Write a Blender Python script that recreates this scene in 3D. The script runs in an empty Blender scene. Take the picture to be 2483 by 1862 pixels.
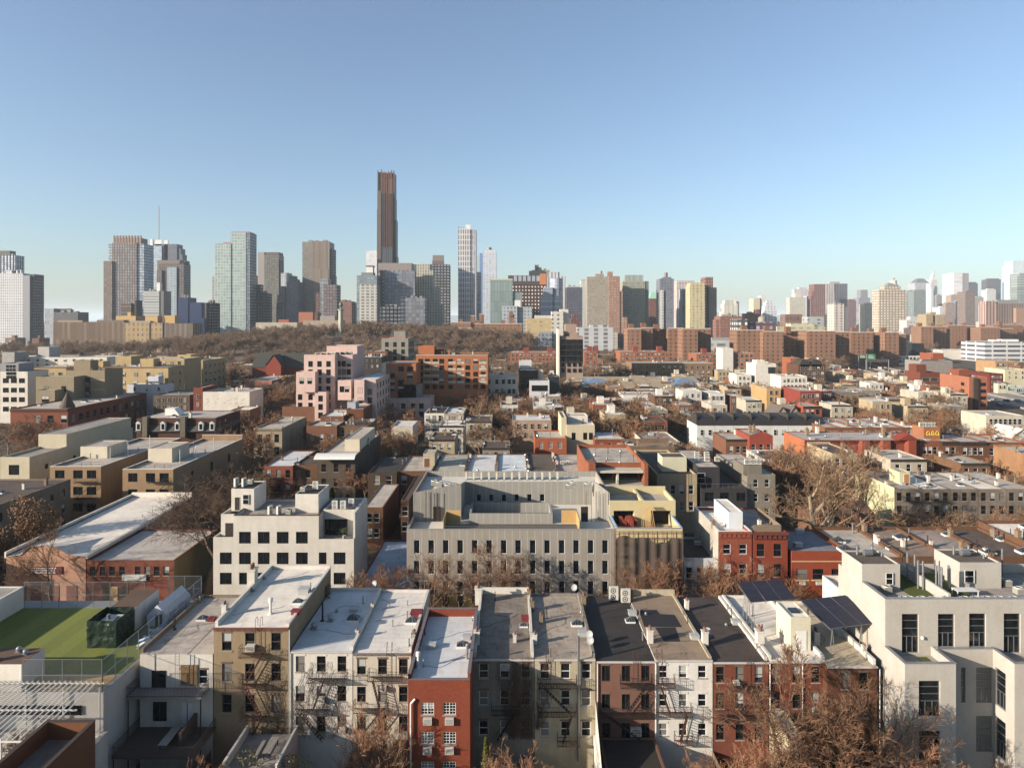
import bpy, math, random
from mathutils import Vector, Matrix
from collections import defaultdict
R = random.Random(7)
ORD = 'first second third fourth fifth sixth seventh eighth ninth tenth eleventh twelfth thirteenth fourteenth fifteenth sixteenth seventeenth eighteenth nineteenth twentieth'.split()
scene = bpy.context.scene
C = scene.collection
# ---------------------------------------------------------------- camera (level, shifted lens; 24 mm drone view)
F, H, YH, CX = 1655.0, 47.0, 775.0, 1241.5      # focal length in photo pixels, camera height, horizon row, centre column
cam = bpy.data.objects.new("camera", bpy.data.cameras.new("camera")); C.objects.link(cam); scene.camera = cam
cam.data.sensor_width = 36; cam.data.lens = 36 * F / 2483.0
cam.data.shift_y = -(931.0 - YH) / 2483.0
cam.location = (0, 0, H); cam.rotation_euler = (math.radians(90), 0, 0)
cam.data.clip_start = 1; cam.data.clip_end = 90000
# ---------------------------------------------------------------- sky, sun, exposure
LX, LY, LZ = 1.0, 0.46, -0.355                  # direction the sunlight travels
ld = Vector((LX, LY, LZ)).normalized()
elev = math.asin(-ld.z); az = math.atan2(-ld.x, -ld.y)
world = bpy.data.worlds.new("World"); scene.world = world; world.use_nodes = True
nt = world.node_tree; nt.nodes.clear()
sky = nt.nodes.new("ShaderNodeTexSky"); sky.sky_type = 'NISHITA'; sky.sun_disc = False
sky.sun_elevation = elev; sky.sun_rotation = az
sky.altitude = 0; sky.air_density = 1.0; sky.dust_density = 1.35; sky.ozone_density = 3.0
bg = nt.nodes.new("ShaderNodeBackground"); bg.inputs[1].default_value = 0.083
wo = nt.nodes.new("ShaderNodeOutputWorld")
tint = nt.nodes.new("ShaderNodeMix"); tint.data_type = 'RGBA'; tint.blend_type = 'MULTIPLY'; tint.inputs[0].default_value = 1; tint.inputs[7].default_value = (0.975, 1.01, 1.02, 1)
hsv = nt.nodes.new("ShaderNodeHueSaturation"); hsv.inputs['Saturation'].default_value = 0.9
nt.links.new(sky.outputs[0], tint.inputs[6]); nt.links.new(tint.outputs[2], hsv.inputs['Color']); nt.links.new(hsv.outputs[0], bg.inputs[0]); nt.links.new(bg.outputs[0], wo.inputs[0])
sun = bpy.data.objects.new("sun", bpy.data.lights.new("sun", 'SUN')); C.objects.link(sun)
sun.data.energy = 5.0; sun.data.angle = math.radians(0.5); sun.data.color = (1.0, 0.87, 0.73)
sun.rotation_euler = ld.to_track_quat('-Z', 'Y').to_euler()
vs = scene.view_settings; vs.view_transform = 'Standard'; vs.look = 'None'; vs.gamma = 1; vs.exposure = 1.2
scene.cycles.max_bounces = 5; scene.cycles.diffuse_bounces = 1; scene.cycles.glossy_bounces = 2
scene.cycles.transparent_max_bounces = 8; scene.cycles.volume_bounces = 0
HZ_D, HZ_C, HZ_G = 0.000058, (0.80, 0.92, 1.0), 0.0
# ---------------------------------------------------------------- photo geometry -> world
def wY(y, Z): return F * (H - Z) / (y - YH)
def wX(x, Y): return (x - CX) * Y / F
def wZ(y, Y): return H - (y - YH) * Y / F
# ---------------------------------------------------------------- materials
MC = {}
def srgb(c): return tuple(0.69 * (v / 255 / 12.92 if v / 255 < 0.04045 else ((v / 255 + 0.055) / 1.055) ** 2.4) for v in c)
def newmat(n):
    m = bpy.data.materials.new(n); m.use_nodes = True; t = m.node_tree
    return m, t, t.nodes["Principled BSDF"]
def N(t, k, **kw):
    n = t.nodes.new(k)
    for a, v in kw.items(): setattr(n, a, v)
    return n
def mixrgb(t, mode, fac, a, b):
    n = N(t, "ShaderNodeMix", data_type='RGBA', blend_type=mode, clamp_result=False)
    for i, v in ((0, fac), (6, a), (7, b)):
        if hasattr(v, 'is_output'): t.links.new(v, n.inputs[i])
        else: n.inputs[i].default_value = v if i == 0 else (*v[:3], 1)
    return n.outputs[2]
def mth(t, op, a, b=0.0, c=None):
    n = N(t, "ShaderNodeMath", operation=op)
    for i, v in enumerate((a, b, c)):
        if v is None: continue
        if hasattr(v, 'is_output'): t.links.new(v, n.inputs[i])
        else: n.inputs[i].default_value = v
    return n.outputs[0]
def noise(t, scale, detail=4, vec=None, rough=0.6):
    n = N(t, "ShaderNodeTexNoise"); n.inputs['Scale'].default_value = scale; n.inputs['Detail'].default_value = detail
    n.inputs['Roughness'].default_value = rough
    if vec is not None: t.links.new(vec, n.inputs['Vector'])
    return n.outputs['Fac']
def ramp(t, v, a, b, ca=(0, 0, 0), cb=(1, 1, 1)):
    r = N(t, "ShaderNodeValToRGB"); t.links.new(v, r.inputs[0])
    e = r.color_ramp.elements; e[0].position = a; e[1].position = b; e[0].color = (*ca, 1); e[1].color = (*cb, 1)
    return r.outputs[0]
def pos(t, sx=1, sy=1, sz=1):
    g = N(t, "ShaderNodeNewGeometry"); m = N(t, "ShaderNodeVectorMath", operation='MULTIPLY')
    t.links.new(g.outputs['Position'], m.inputs[0]); m.inputs[1].default_value = (sx, sy, sz)
    return m.outputs[0]
def uv_wall(t):
    """horizontal run along the wall (x or y by the face's normal) and height"""
    g = N(t, "ShaderNodeNewGeometry"); p = N(t, "ShaderNodeSeparateXYZ"); n = N(t, "ShaderNodeSeparateXYZ")
    t.links.new(g.outputs['Position'], p.inputs[0]); t.links.new(g.outputs['True Normal'], n.inputs[0])
    side = mth(t, 'GREATER_THAN', mth(t, 'ABSOLUTE', n.outputs[0]), 0.7)
    u = mth(t, 'ADD', mth(t, 'MULTIPLY', p.outputs[0], mth(t, 'SUBTRACT', 1.0, side)), mth(t, 'MULTIPLY', p.outputs[1], side))
    return u, p.outputs[2], mth(t, 'ABSOLUTE', n.outputs[2])
def wallmat(kind, c, dirt=0.35, rough=0.85):
    """kind: stucco, brick, panel, paint"""
    key = (kind, c, dirt)
    if key in MC: return MC[key]
    m, t, b = newmat(kind + "_wall"); col = srgb(c)
    g_ = sum(col) / 3; col = tuple(v + (g_ - v) * (.14 if kind == 'brick' else .12) for v in col)
    if kind == 'brick': col = (col[0] * .86, col[1] * .87, col[2] * .75)
    blot = ramp(t, noise(t, 0.35, 6, pos(t, 1, 1, 1), 0.7), 0.35, 0.7)
    streak = ramp(t, noise(t, 1.0, 5, pos(t, 1.6, 1.6, 0.12), 0.6), 0.42, 0.75)
    dk = tuple(v * (1 - 0.55 * dirt) * k for v, k in zip(col, (1.0, 0.96, 0.9)))
    o = mixrgb(t, 'MIX', blot, dk, col)
    o = mixrgb(t, 'MULTIPLY', mth(t, 'MULTIPLY', streak, dirt * 0.9), o, (0.62, 0.58, 0.52))
    if kind == 'brick':
        u, z, _ = uv_wall(t)
        cb = N(t, "ShaderNodeCombineXYZ"); t.links.new(u, cb.inputs[0]); t.links.new(z, cb.inputs[1])
        br = N(t, "ShaderNodeTexBrick"); t.links.new(cb.outputs[0], br.inputs['Vector']); br.inputs['Scale'].default_value = 1
        br.inputs['Brick Width'].default_value = 0.24; br.inputs['Row Height'].default_value = 0.085; br.inputs['Mortar Size'].default_value = 0.012
        br.inputs['Color1'].default_value = (0.78, 0.76, 0.74, 1); br.inputs['Color2'].default_value = (1.18, 1.12, 1.1, 1)
        br.inputs['Mortar'].default_value = (1.25, 1.3, 1.35, 1)
        o = mixrgb(t, 'MULTIPLY', 0.8, o, br.outputs['Color'])
    elif kind == 'panel':
        u, z, _ = uv_wall(t)
        fr = mth(t, 'FRACT', mth(t, 'MULTIPLY', u, 0.83))
        line = mth(t, 'LESS_THAN', fr, 0.06)
        fine = mth(t, 'LESS_THAN', mth(t, 'FRACT', mth(t, 'MULTIPLY', u, 4.1)), 0.3)
        o = mixrgb(t, 'MULTIPLY', mth(t, 'MULTIPLY', fine, 0.16), o, (0.4, 0.4, 0.4))
        o = mixrgb(t, 'MIX', mth(t, 'MULTIPLY', line, 0.2), o, (0.75, 0.75, 0.72))
    grain = noise(t, 9.0, 3, pos(t))
    o = mixrgb(t, 'MULTIPLY', 0.35, o, ramp(t, grain, 0.3, 0.7, (0.72, 0.72, 0.72), (1.2, 1.2, 1.2)))
    t.links.new(o, b.inputs['Base Color']); b.inputs['Roughness'].default_value = rough
    b.inputs['Specular IOR Level'].default_value = 0.25
    bp = N(t, "ShaderNodeBump"); bp.inputs['Strength'].default_value = 0.25; bp.inputs['Distance'].default_value = 0.03
    t.links.new(grain, bp.inputs['Height']); t.links.new(bp.outputs[0], b.inputs['Normal'])
    MC[key] = m; return m
def roofmat(c, seam=1.0, patch=0.4, rough=0.8):
    key = ('roof', c, seam, patch)
    if key in MC: return MC[key]
    m, t, b = newmat("roof_membrane"); col = tuple(min(.8, v * k) for v, k in zip(srgb(c), (1.22, 1.16, 1.08)))
    big = ramp(t, noise(t, 0.22, 6, pos(t), 0.65), 0.38, 0.66)
    o = mixrgb(t, 'MIX', big, tuple(v * (1 - patch * 0.6) for v in col), col)
    st = ramp(t, noise(t, 1.1, 7, pos(t, 1, 0.5, 1), 0.7), 0.5, 0.68)
    o = mixrgb(t, 'MULTIPLY', mth(t, 'MULTIPLY', st, min(1, patch * 1.5)), o, (0.6, 0.55, 0.5))
    st = ramp(t, noise(t, 0.45, 3, pos(t, 1, 1.3, 1), 0.5), 0.6, 0.64)
    o = mixrgb(t, 'MULTIPLY', mth(t, 'MULTIPLY', st, patch * .7), o, (0.62, 0.6, 0.58))
    if seam:
        wob = noise(t, 0.6, 2, pos(t))
        p = N(t, "ShaderNodeSeparateXYZ"); g = N(t, "ShaderNodeNewGeometry"); t.links.new(g.outputs['Position'], p.inputs[0])
        y = mth(t, 'ADD', p.outputs[1], mth(t, 'MULTIPLY', wob, 0.25))
        row = mth(t, 'FLOOR', y)
        l1 = mth(t, 'LESS_THAN', mth(t, 'FRACT', y), 0.045)
        xs = mth(t, 'ADD', mth(t, 'MULTIPLY', p.outputs[0], 0.22), mth(t, 'MULTIPLY', row, 0.37))
        l2 = mth(t, 'LESS_THAN', mth(t, 'FRACT', xs), 0.012)
        o = mixrgb(t, 'MULTIPLY', mth(t, 'MULTIPLY', mth(t, 'MAXIMUM', l1, l2), 0.55 * seam), o, (0.35, 0.33, 0.3))
    gr = noise(t, 14, 2, pos(t))
    o = mixrgb(t, 'MULTIPLY', 0.3, o, ramp(t, gr, 0.3, 0.7, (0.8, 0.8, 0.8), (1.15, 1.15, 1.15)))
    t.links.new(o, b.inputs['Base Color']); b.inputs['Roughness'].default_value = rough; b.inputs['Specular IOR Level'].default_value = 0.3
    MC[key] = m; return m
def flat(name, c, rough=0.6, metal=0.0, spec=0.4, var=0.25, scale=2.0):
    key = ('flat', name, c)
    if key in MC: return MC[key]
    m, t, b = newmat(name); col = srgb(c)
    o = mixrgb(t, 'MULTIPLY', var, col, ramp(t, noise(t, scale, 5, pos(t)), 0.3, 0.7, (0.55, 0.53, 0.5), (1.15, 1.15, 1.15)))
    t.links.new(o, b.inputs['Base Color']); b.inputs['Roughness'].default_value = rough
    b.inputs['Metallic'].default_value = metal; b.inputs['Specular IOR Level'].default_value = spec
    MC[key] = m; return m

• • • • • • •

- [Exercise goal] Which lines hold the word "scene"? Copy all of them.

- [Solution for this exercise]
Write a Blender Python script that recreates this scene in 3D. The script runs in an empty Blender scene. Take the picture to be 2483 by 1862 pixels.
scene = bpy.context.scene
C = scene.collection
cam = bpy.data.objects.new("camera", bpy.data.cameras.new("camera")); C.objects.link(cam); scene.camera = cam
world = bpy.data.worlds.new("World"); scene.world = world; world.use_nodes = True
vs = scene.view_settings; vs.view_transform = 'Standard'; vs.look = 'None'; vs.gamma = 1; vs.exposure = 1.2
scene.cycles.max_bounces = 5; scene.cycles.diffuse_bounces = 1; scene.cycles.glossy_bounces = 2
scene.cycles.transparent_max_bounces = 8; scene.cycles.volume_bounces = 0